As long as WDW can buy a unit back for less than retail from customer A and resell it at retail to customer B the system will work.
Only if B-A is larger than their marketing expenses. Rule of thumb is that those expenses are between 1/4-1/2 the total cost (not the *purchase price*, the cost to the developer.) It will be interesting to see what happens if DVC ever stops developing WDW resorts. I'm not sure that day will ever come, but it might.
If the market slows down to a point where ROFR is no longer worth it DVC will collapse to a point that makes Wyndham resale look like an outrageous price.
Since the beginning of the year, Disney effectively stopped ROFRing anything, except BCV---and even some of those are getting waived at surprisingly low prices. There is the odd exception here and there, but not much. They've also stopped holding the line on OKW developer pricing, and allowed it to drift downward compared to the shiny new resorts, even though they can "extend" the contracts to 2054 for free when they ROFR something. It's not clear whether these are just consequences of the slow market overall, or if the DVC resale market has finally grown large enough to meet the baseline latent demand. Probably a mixture of both---as the economy recovers and fewer people find themselves having to sell, prices should recover on the DVC resale front.
But, Wyndham deeds are basically being given away. I don't foresee DVC ever getting to that point---even in the final year, I'm guessing there will be a significant spread between Dues and market rental rates.

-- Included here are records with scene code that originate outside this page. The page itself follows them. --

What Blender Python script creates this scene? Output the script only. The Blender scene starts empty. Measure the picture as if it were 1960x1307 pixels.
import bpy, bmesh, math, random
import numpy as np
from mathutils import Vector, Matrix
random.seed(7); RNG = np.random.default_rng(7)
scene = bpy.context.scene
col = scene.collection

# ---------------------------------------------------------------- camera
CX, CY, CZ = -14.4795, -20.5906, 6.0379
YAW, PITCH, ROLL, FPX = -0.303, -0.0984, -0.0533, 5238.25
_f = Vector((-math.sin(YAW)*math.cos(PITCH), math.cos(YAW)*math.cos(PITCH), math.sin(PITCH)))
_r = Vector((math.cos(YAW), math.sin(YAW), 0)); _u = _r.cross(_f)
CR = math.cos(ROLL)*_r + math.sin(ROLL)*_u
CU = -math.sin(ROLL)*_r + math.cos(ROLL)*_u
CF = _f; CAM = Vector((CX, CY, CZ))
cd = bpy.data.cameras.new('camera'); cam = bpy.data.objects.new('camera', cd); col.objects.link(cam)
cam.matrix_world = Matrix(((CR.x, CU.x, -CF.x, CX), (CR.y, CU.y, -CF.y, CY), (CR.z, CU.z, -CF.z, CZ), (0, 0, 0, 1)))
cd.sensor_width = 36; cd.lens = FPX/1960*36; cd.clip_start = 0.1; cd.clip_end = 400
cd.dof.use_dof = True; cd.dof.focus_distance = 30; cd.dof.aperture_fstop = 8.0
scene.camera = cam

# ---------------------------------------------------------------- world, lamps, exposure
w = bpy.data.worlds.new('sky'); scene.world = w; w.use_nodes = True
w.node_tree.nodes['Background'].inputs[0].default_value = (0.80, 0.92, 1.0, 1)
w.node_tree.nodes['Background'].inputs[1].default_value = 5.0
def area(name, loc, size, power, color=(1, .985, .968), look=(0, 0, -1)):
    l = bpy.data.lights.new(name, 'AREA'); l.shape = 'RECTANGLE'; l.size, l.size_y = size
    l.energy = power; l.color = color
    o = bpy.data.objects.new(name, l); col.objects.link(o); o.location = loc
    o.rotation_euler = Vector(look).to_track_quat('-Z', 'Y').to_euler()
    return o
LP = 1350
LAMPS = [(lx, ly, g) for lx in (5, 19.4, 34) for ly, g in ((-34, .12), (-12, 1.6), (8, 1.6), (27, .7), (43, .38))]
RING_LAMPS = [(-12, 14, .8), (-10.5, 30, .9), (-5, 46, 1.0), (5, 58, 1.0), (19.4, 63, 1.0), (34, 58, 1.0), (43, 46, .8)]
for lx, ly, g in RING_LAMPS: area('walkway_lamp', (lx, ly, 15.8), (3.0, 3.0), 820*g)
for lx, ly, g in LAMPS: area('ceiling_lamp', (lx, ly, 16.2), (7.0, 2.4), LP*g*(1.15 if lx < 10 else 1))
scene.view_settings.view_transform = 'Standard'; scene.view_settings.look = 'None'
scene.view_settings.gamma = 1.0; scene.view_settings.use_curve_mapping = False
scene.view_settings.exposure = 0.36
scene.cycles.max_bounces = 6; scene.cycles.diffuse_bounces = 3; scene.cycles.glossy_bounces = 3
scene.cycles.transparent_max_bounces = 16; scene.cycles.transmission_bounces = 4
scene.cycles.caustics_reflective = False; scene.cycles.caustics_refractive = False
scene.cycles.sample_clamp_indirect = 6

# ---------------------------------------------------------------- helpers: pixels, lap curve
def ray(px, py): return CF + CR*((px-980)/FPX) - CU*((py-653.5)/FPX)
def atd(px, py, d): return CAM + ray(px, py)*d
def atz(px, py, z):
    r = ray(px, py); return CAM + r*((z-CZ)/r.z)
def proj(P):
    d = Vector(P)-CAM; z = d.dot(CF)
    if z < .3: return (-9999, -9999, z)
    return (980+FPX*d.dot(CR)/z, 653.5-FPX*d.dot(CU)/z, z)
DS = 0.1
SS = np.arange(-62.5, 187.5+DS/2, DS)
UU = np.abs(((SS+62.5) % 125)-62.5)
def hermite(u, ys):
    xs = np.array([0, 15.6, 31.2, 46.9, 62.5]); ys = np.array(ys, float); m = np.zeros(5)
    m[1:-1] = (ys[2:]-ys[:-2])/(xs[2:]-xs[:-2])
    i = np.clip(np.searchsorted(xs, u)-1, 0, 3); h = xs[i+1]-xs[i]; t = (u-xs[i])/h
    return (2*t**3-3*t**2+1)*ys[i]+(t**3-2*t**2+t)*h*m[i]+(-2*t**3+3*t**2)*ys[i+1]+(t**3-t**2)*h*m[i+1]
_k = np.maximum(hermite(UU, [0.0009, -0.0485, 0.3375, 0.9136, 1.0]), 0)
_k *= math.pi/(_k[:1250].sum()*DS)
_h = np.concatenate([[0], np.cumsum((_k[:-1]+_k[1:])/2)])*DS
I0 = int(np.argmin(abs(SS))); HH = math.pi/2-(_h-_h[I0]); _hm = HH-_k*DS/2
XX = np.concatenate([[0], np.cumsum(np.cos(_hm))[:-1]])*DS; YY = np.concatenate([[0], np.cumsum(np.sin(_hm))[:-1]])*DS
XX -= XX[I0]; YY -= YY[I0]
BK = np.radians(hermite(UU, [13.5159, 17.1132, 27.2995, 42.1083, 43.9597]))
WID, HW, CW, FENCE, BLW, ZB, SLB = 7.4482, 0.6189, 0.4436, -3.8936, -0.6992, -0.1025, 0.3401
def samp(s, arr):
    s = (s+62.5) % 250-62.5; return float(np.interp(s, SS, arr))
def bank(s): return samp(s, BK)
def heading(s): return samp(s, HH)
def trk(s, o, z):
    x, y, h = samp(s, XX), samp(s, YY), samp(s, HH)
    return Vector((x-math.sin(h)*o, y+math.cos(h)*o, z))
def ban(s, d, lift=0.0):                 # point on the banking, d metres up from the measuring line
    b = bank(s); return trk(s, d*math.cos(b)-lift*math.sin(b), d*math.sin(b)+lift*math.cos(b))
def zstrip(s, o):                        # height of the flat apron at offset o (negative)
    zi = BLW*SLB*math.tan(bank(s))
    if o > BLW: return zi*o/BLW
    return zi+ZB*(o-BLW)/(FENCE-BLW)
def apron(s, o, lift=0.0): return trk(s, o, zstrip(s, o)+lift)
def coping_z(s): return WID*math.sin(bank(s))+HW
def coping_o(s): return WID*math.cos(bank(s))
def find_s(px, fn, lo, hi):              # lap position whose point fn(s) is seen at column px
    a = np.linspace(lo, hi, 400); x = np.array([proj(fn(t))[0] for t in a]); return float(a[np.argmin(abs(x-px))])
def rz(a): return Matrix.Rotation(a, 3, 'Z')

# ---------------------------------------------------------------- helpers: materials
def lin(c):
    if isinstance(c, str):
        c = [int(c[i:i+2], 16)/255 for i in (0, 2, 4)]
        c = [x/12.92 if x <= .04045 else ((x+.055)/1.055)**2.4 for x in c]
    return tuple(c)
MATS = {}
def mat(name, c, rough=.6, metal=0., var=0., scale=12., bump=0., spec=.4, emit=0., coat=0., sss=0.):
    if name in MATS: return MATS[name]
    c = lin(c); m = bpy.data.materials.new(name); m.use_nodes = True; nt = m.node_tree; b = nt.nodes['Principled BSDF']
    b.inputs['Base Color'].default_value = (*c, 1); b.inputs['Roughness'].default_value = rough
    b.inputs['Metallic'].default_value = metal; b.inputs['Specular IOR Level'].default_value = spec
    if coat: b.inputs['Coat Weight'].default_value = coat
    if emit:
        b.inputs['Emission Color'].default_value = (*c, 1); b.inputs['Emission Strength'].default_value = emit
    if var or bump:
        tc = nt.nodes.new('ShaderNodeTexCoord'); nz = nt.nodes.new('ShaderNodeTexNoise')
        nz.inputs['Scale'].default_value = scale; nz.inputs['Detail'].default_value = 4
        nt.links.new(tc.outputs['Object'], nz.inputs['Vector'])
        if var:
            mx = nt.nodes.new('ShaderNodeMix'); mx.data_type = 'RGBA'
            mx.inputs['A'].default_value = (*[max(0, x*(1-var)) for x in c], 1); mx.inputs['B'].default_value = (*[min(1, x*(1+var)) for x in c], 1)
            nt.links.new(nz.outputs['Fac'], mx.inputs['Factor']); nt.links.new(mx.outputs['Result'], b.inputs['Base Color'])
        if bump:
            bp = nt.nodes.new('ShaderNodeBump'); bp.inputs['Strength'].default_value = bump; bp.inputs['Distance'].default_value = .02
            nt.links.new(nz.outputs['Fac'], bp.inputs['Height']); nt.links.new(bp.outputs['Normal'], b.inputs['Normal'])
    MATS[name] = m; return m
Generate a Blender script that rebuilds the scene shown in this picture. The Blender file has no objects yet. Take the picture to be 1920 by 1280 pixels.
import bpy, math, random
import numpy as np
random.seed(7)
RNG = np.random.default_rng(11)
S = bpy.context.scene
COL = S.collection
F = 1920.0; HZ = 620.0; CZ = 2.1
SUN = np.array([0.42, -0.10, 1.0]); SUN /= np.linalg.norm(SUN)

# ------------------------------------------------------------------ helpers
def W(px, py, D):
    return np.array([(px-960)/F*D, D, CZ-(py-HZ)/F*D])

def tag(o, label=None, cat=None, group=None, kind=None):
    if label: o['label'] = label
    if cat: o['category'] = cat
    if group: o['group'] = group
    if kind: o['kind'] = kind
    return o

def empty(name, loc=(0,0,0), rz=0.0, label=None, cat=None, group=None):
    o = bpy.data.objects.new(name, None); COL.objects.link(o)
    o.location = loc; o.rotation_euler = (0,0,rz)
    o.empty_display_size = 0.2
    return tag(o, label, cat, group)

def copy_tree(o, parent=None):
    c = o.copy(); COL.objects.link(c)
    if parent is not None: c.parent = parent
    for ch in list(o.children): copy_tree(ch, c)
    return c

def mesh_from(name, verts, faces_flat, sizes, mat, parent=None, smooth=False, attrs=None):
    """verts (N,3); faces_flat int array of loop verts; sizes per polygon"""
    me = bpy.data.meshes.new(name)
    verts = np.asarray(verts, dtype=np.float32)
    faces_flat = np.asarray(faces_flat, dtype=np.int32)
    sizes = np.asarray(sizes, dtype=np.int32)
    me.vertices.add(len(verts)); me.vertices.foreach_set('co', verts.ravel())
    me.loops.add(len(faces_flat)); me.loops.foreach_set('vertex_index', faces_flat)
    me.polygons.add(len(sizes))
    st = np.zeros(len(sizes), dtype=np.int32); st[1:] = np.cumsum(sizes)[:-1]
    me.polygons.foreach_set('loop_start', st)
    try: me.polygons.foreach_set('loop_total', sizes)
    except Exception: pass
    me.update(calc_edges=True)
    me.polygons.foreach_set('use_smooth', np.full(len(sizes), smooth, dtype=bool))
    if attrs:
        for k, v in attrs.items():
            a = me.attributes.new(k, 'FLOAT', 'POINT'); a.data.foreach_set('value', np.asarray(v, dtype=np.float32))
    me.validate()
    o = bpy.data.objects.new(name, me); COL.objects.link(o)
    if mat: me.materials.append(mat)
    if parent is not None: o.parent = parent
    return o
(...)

As long as that spread exists, a DVC contract has some residual value. Effectively, the DVC owners get to ride Mickey's formidable marketing coat-tails.
Then resellers will have to go from stressing low price to stressing that at least you actually own your time, not renting it for X amount of years.
I'm not sure what your point is here---no one here is a "reseller", as far as I can tell. In fact, most of the independent brokers I know no longer handle Wyndham, because there is just no money in it. I'm also not really sure that "owning" your time is really a selling point. No one vacations forever, and there is no reason to think my heirs will want to vacation the same way that I do. I think RTUs have a real place, personally.
I've long said that if your only interest is *Orlando*, then you'd be much better off renting from full-freight VIP owners who will pass their 60-day discount along to you. There is just so much inventory at Bonnet that you can find discount inventory for all but the most in-demand time.
However, if you have broader vacation interests in places where Wyndham has resorts, Wyndham resale is a pretty darn good value. But, you have to be committed to the idea of taking regular family vacations in condo-style lodging. That commitment isn't right for everyone, but we've been very happy with our usage of the system over the past four years. Lots of comfortable resorts in family-friendly locations, and at resale prices the effective cost is well under what regular hotel rooms cost in the same locations.